- [EXERCISE REQUIREMENTS]: Restate word for word the lines that begin the listing and end with the line holding "COL = sc.collection".

⁂

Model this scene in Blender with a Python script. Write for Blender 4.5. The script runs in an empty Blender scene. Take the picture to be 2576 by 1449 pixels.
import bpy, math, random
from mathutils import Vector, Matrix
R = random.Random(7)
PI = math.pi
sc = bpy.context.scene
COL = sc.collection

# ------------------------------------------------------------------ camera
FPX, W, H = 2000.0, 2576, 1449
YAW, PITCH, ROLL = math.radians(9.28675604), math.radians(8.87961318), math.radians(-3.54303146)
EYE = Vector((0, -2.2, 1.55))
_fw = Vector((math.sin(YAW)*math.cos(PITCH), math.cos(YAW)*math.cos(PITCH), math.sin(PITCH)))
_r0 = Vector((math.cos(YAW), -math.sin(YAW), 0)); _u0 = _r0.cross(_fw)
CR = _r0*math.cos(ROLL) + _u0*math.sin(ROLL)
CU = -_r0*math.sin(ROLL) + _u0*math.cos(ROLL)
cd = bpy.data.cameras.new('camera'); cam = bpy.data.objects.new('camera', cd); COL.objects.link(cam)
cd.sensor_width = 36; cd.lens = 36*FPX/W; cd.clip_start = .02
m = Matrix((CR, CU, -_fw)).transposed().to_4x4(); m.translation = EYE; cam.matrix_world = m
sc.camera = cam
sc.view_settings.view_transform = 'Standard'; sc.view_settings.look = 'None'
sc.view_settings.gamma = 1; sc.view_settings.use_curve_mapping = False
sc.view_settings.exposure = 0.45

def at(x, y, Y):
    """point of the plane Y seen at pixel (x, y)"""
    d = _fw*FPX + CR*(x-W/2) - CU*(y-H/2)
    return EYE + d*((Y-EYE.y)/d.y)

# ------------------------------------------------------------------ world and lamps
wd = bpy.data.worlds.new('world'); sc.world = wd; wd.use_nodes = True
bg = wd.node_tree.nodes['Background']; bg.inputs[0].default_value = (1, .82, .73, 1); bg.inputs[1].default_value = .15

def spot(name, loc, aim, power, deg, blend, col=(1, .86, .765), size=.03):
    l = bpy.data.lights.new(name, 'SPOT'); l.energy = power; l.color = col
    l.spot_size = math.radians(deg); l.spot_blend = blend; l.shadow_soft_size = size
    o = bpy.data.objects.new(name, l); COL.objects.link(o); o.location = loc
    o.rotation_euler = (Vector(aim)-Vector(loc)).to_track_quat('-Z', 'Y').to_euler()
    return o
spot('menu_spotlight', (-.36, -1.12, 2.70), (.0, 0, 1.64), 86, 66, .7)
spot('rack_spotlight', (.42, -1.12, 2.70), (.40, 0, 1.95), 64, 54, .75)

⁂

- [REPLY TO THE EXERCISE]:
Model this scene in Blender with a Python script. Write for Blender 4.5. The script runs in an empty Blender scene. Take the picture to be 2576 by 1449 pixels.
import bpy, math, random
from mathutils import Vector, Matrix
R = random.Random(7)
PI = math.pi
sc = bpy.context.scene
COL = sc.collection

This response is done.